*Information supplied:*
○ ○ ○ ○ ○
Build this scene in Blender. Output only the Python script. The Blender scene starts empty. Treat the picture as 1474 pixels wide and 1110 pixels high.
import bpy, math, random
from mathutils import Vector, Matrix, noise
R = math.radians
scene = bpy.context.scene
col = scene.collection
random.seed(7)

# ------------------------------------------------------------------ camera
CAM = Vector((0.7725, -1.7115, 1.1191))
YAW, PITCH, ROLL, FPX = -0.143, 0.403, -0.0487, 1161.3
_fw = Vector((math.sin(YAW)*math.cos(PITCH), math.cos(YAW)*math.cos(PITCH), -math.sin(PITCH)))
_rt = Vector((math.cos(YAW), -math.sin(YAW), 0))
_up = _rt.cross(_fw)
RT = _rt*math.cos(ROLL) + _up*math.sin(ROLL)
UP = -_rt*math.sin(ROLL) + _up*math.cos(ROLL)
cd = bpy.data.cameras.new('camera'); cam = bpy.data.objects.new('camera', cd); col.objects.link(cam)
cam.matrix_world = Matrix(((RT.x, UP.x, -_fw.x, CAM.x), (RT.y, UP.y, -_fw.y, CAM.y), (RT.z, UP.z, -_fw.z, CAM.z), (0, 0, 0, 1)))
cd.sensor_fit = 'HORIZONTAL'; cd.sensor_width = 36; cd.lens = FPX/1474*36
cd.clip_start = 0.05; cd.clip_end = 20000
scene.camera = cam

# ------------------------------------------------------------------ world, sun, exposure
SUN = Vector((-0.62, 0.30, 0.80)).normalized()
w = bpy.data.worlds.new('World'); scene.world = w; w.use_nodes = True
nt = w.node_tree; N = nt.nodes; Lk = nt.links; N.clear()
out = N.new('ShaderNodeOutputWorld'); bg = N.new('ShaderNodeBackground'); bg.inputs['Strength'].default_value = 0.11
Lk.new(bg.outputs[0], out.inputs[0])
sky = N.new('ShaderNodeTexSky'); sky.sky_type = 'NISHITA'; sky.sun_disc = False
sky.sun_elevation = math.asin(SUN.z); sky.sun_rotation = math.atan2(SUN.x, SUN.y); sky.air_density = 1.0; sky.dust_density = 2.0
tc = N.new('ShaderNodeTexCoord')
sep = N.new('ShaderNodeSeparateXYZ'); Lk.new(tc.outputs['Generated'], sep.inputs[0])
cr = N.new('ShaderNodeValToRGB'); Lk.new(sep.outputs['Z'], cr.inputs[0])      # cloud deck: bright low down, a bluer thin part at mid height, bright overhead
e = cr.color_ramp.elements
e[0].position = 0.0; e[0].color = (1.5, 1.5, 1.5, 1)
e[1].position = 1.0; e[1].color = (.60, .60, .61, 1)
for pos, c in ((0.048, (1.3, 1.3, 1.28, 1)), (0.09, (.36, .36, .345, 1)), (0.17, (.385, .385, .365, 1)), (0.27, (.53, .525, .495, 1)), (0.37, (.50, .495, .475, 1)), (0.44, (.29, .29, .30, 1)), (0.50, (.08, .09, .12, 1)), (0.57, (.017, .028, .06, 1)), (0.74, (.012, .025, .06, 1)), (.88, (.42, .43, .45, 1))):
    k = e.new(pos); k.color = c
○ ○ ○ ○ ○
*Task statement:*
Please print the material above exactly as it appears, from its first line through the line containing "random.seed(7)", inclusive, and stop there.

*Complete answer:*
Build this scene in Blender. Output only the Python script. The Blender scene starts empty. Treat the picture as 1474 pixels wide and 1110 pixels high.
import bpy, math, random
from mathutils import Vector, Matrix, noise
R = math.radians
scene = bpy.context.scene
col = scene.collection
random.seed(7)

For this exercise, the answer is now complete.